Using Sympy Equations for Plotting

Question:

What is the best way to create a Sympy equation, do something like take the derivative, and then plot the results of that equation?

I have my symbolic equation, but can’t figure out how to make an array of values for plotting. Here’s my code:

from sympy import symbols
import matplotlib.pyplot as mpl

t = symbols('t')
x = 0.05*t + 0.2/((t - 5)**2 + 2)

nums = []
for i in range(1000):
    nums.append(t)
    t += 0.02

plotted = [x for t in nums]

mpl.plot(plotted)
mpl.ylabel("Speed")
mpl.show()

In my case I just calculated the derivative of that equation, and now I want to plot the speed x, so this is fairly simplified.

Asked By: MANA624

||

Answers:

You can use numpy.linspace() to create the values of the x axis (x_vals in the code below) and lambdify().

from sympy import symbols
from numpy import linspace
from sympy import lambdify
import matplotlib.pyplot as mpl

t = symbols('t')
x = 0.05*t + 0.2/((t - 5)**2 + 2)
lam_x = lambdify(t, x, modules=['numpy'])

x_vals = linspace(0, 10, 100)
y_vals = lam_x(x_vals)

mpl.plot(x_vals, y_vals)
mpl.ylabel("Speed")
mpl.show()

(improvements suggested by asmeurer and MaxNoe)

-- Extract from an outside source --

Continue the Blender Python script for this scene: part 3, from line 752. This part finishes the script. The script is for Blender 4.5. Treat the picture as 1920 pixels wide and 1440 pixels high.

enter image description here

Alternatively, you can use sympy’s plot():

from sympy import symbols
from sympy import plot

t = symbols('t')
x = 0.05*t + 0.2/((t - 5)**2 + 2)

plot(x, (t, 0, 10), ylabel='Speed')
Answered By: user

Using SymPy

You can use directly the plotting functions of SymPy:

from sympy import symbols
from sympy.plotting import plot as symplot

t = symbols('t')
x = 0.05*t + 0.2/((t - 5)**2 + 2)
symplot(x)

enter image description here

Most of the time it uses matplotlib as a backend.